My guess about the supremum is it doesn't exist. Is there a straightforward way to "see" this?
Yes, you are right, the supremum is equally to $+\infty$. To see this, you can just find a "convenient pair" of numbers that "reaches it" (approaches it). For this, fix $y=1$ and let $x\to \infty$. Then $$\frac{(x-y)^2}{xy}=\frac{x^2-2x+1}{x}=x-2+\frac1x\to+\infty$$ as $x\to+\infty$.
Another way to find the infimum is using the A.G.M. inequality.
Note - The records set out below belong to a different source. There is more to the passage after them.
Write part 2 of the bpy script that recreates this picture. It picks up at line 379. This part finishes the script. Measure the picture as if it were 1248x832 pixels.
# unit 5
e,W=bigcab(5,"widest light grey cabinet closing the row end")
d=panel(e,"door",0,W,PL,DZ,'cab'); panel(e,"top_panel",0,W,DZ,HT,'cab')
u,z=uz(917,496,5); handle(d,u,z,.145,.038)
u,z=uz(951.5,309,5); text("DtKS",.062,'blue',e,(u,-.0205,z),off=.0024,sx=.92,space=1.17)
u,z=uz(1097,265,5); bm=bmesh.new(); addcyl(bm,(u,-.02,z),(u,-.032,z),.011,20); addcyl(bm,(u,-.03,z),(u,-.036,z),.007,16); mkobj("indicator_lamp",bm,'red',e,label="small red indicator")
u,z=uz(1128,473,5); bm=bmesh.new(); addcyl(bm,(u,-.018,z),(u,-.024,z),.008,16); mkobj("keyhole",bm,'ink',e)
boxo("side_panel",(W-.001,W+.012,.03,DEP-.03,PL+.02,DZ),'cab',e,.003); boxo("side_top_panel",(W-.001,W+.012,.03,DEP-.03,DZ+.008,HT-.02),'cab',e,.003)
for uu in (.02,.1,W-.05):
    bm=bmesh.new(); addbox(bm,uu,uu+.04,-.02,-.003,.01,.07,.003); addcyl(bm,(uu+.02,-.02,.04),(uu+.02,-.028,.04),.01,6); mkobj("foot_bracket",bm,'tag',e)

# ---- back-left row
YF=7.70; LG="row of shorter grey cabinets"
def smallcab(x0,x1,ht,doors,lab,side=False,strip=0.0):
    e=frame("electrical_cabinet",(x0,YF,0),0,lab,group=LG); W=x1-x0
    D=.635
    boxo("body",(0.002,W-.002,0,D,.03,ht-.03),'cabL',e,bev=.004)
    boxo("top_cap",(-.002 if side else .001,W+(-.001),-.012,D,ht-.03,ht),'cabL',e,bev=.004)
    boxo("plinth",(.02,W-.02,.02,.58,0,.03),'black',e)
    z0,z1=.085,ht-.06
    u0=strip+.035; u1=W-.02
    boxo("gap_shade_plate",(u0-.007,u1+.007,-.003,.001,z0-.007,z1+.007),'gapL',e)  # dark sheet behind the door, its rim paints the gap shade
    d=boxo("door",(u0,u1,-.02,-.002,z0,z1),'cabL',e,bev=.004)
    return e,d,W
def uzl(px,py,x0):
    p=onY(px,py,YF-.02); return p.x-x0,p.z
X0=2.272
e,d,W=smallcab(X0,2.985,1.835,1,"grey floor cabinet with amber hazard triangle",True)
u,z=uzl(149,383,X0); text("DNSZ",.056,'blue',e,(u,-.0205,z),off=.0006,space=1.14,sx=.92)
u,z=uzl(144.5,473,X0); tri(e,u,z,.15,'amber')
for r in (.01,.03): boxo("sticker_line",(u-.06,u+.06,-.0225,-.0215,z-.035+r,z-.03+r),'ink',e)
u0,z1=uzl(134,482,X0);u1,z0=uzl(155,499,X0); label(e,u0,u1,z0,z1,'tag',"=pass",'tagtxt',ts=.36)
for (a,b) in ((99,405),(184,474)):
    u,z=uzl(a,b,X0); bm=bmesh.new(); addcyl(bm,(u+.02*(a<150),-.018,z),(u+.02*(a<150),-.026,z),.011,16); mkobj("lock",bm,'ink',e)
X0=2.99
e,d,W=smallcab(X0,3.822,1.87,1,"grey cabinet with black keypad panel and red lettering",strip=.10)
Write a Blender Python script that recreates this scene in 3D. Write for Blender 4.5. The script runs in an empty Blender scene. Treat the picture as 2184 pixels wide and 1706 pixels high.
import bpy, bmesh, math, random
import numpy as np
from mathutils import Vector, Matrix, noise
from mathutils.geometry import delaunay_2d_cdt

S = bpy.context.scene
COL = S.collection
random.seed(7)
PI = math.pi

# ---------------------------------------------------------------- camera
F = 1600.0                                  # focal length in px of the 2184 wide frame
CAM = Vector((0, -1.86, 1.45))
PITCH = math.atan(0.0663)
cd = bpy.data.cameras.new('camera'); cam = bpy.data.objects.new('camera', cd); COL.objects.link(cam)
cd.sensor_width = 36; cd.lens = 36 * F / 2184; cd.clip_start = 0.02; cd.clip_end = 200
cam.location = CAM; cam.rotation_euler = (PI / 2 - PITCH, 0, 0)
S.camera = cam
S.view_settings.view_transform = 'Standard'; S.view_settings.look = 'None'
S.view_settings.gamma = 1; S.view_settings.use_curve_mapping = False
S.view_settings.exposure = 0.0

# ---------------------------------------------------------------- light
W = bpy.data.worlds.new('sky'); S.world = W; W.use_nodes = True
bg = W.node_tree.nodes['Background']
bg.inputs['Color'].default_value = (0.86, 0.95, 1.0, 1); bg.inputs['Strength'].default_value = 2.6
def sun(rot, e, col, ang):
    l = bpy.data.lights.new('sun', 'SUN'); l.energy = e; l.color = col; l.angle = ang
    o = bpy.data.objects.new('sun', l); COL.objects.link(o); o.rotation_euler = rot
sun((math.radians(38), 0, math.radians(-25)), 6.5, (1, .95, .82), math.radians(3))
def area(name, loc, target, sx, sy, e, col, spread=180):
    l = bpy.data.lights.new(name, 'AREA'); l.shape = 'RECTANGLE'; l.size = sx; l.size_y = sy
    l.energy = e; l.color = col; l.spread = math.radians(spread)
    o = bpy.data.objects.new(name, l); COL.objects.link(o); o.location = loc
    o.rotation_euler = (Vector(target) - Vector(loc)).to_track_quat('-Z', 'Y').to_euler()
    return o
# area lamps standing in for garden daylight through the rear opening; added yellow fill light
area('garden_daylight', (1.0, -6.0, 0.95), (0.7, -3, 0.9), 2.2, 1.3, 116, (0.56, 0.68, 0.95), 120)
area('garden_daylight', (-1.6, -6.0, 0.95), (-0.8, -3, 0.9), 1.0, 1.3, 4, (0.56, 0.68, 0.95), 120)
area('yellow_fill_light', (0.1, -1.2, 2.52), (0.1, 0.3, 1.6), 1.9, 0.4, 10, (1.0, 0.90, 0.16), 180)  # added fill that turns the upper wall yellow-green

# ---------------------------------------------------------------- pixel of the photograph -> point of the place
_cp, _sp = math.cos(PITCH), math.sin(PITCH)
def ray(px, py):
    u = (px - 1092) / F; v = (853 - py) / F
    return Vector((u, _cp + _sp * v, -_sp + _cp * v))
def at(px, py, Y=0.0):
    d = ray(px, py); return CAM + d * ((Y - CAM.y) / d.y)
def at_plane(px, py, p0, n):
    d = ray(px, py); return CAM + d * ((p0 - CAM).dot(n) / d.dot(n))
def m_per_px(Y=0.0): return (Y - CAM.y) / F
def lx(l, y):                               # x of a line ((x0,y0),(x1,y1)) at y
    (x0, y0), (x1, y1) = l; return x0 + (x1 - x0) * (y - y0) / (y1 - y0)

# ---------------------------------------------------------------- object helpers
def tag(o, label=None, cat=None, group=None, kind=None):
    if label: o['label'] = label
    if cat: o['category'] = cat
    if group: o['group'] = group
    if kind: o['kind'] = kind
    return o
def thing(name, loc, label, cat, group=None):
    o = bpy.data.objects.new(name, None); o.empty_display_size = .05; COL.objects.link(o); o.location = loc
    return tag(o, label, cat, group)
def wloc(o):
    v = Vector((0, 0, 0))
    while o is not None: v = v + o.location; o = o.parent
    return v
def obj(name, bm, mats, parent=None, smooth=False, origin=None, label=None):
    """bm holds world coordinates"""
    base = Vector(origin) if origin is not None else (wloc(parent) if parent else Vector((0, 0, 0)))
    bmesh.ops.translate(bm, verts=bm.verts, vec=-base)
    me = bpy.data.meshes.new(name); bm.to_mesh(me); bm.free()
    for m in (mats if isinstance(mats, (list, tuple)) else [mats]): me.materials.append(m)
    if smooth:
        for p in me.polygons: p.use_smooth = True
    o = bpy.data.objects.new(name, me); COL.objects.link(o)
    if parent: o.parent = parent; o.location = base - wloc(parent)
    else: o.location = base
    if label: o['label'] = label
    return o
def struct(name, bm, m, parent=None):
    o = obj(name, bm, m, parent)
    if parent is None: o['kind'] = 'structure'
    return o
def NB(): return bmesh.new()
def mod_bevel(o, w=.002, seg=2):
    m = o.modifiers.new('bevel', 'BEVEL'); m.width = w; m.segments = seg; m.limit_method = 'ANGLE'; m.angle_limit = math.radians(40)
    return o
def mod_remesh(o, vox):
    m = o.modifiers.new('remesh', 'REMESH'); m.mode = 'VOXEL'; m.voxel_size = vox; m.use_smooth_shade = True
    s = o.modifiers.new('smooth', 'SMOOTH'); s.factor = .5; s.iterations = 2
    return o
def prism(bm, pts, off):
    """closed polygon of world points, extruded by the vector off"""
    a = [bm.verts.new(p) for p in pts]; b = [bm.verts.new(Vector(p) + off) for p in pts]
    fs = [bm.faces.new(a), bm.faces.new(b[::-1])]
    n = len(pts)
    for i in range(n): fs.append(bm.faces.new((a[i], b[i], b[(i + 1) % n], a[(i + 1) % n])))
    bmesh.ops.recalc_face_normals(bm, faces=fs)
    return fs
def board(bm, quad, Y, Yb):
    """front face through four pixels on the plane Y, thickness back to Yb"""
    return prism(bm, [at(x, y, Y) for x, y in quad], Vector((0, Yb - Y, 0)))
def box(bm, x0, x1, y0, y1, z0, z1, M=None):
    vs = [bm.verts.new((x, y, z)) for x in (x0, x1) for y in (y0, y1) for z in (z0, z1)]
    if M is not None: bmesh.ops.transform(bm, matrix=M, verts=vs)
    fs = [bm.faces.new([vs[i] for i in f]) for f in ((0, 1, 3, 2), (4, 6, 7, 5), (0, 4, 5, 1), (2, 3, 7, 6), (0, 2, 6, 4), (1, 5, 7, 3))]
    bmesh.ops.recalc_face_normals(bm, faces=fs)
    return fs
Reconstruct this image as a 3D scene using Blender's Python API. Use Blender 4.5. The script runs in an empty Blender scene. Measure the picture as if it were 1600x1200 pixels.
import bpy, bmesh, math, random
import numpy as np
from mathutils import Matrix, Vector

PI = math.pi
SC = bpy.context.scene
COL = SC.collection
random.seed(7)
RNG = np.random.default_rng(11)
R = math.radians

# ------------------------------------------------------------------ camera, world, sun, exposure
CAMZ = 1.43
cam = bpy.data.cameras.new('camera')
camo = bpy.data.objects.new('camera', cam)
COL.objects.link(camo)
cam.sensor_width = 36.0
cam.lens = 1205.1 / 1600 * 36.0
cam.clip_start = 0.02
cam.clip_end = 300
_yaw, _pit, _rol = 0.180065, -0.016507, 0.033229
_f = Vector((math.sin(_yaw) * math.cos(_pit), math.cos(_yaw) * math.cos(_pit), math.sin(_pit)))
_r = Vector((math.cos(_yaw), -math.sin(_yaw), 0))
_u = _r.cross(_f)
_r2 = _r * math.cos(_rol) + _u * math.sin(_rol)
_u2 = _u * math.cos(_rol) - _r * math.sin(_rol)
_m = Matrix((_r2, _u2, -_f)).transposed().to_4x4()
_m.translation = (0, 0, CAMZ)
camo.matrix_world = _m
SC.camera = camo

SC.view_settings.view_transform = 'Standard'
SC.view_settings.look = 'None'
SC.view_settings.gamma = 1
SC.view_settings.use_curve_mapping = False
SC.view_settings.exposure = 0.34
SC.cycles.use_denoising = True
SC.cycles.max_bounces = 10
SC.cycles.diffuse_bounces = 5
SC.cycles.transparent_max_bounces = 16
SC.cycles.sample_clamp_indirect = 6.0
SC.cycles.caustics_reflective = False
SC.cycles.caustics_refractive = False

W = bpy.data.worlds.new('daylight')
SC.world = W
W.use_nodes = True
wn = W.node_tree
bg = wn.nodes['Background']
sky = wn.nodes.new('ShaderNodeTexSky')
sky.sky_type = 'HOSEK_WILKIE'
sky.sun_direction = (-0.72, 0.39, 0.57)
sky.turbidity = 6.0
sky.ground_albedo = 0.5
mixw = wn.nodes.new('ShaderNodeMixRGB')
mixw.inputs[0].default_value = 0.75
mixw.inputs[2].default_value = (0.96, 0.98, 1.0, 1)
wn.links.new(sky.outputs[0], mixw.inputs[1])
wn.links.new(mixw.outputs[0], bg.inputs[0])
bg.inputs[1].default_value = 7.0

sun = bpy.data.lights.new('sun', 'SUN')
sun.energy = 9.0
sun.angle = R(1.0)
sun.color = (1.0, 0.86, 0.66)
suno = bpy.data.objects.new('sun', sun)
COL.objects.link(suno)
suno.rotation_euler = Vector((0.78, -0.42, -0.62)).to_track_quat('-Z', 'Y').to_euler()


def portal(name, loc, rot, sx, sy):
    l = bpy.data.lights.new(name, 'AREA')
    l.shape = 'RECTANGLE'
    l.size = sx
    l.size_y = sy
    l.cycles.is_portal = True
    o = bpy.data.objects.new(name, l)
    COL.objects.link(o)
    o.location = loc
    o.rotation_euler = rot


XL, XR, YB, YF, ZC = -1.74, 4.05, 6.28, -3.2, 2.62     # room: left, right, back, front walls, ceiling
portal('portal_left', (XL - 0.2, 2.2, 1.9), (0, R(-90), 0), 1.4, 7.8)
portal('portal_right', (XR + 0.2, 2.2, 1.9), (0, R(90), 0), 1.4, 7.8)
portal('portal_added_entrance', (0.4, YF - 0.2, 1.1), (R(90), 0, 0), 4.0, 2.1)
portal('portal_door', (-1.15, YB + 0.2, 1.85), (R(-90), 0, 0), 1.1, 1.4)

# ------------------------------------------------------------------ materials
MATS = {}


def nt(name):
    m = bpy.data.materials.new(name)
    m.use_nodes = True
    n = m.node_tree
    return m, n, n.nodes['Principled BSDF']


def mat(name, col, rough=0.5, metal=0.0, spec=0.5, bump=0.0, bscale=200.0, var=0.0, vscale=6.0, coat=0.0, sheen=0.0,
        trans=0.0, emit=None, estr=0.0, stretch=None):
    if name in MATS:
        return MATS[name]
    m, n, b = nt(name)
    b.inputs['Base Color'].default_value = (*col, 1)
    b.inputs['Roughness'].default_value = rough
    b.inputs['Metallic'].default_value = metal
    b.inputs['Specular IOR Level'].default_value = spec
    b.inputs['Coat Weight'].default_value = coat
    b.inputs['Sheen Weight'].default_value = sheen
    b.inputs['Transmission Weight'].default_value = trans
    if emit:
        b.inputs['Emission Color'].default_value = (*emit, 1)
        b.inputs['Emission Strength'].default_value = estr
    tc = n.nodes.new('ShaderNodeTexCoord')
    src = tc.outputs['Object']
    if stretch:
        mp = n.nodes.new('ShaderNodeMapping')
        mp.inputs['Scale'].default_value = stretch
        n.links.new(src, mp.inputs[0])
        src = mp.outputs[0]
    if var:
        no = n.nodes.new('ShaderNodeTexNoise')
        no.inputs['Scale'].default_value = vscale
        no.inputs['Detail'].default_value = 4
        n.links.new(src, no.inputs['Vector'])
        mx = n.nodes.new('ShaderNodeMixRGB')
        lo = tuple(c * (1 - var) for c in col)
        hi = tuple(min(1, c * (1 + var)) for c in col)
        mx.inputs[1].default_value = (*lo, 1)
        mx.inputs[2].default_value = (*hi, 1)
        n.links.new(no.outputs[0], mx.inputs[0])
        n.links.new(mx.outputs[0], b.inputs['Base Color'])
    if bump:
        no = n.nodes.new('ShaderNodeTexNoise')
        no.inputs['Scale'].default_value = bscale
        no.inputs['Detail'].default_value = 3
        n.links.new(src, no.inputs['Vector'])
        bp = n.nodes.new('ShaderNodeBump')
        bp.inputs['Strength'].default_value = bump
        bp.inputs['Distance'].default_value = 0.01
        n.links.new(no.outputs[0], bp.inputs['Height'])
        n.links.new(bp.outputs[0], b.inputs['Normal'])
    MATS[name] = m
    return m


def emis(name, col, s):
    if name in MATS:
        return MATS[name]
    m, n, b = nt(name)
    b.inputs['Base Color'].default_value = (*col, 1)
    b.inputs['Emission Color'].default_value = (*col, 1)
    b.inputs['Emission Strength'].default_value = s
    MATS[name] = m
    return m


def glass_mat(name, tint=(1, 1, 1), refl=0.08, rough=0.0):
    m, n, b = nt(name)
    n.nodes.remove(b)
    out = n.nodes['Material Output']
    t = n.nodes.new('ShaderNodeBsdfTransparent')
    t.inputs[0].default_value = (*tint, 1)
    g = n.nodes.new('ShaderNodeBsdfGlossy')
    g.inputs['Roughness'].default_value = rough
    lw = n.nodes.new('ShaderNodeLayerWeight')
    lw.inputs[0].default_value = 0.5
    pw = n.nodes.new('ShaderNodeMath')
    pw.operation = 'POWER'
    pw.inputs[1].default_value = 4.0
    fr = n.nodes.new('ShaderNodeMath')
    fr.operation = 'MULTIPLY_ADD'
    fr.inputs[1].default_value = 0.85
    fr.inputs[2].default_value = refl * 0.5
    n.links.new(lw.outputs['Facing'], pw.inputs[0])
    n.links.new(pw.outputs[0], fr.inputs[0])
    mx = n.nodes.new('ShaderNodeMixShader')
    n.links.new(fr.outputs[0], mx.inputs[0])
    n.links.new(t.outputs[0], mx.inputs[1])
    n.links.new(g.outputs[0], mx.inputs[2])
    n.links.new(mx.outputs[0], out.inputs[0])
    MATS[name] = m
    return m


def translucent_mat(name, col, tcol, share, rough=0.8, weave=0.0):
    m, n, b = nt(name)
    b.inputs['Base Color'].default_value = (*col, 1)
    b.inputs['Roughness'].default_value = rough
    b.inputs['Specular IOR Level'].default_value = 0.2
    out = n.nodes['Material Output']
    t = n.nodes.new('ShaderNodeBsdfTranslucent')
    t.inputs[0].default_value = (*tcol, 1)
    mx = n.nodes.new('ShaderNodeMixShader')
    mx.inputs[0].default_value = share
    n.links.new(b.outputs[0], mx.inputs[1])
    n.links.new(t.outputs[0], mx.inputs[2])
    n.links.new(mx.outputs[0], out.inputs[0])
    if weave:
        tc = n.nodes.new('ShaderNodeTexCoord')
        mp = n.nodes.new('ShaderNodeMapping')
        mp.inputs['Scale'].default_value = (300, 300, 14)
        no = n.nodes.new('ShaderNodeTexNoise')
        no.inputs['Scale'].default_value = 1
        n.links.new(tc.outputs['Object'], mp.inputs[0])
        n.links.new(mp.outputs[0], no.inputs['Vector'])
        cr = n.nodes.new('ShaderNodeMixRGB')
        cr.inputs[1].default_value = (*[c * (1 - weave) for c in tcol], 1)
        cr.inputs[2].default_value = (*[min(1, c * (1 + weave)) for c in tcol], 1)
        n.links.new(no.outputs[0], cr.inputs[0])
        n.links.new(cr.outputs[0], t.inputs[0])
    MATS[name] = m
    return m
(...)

It has the advantage to generalise: for any $x_1,\dots,x_n>0$, $$(x_1+\dots+x_n)(x_1^{-1}+\dots+x_n^{-1})\ge n^2$$ Indeed, let's denote $A$, $G$ and $H$ the arithmetic, geometric and harmonic means of $x_1,\dots,x_n>0$. The inequality stipulates that $H\le G\le A$, with equality if and only if $x_1=\dots=x_n$.
Now $x_1+\dots+x_n=nA$, $\;x_1^{-1}+\dots+x_n^{-1}=\dfrac nH$, thus $$(x_1+\dots+x_n)(x_1^{-1}+\dots+x_n^{-1})=n^2=\frac AH\ge n^2.$$ Further this lower bound is attained for $x_1=\dots=x_n$. Thus it is the minimum of the product.
As for supremum, make $y =1$, and $(x-1)^2 /x$ tends to Infinity as $x$ tends to Infinity.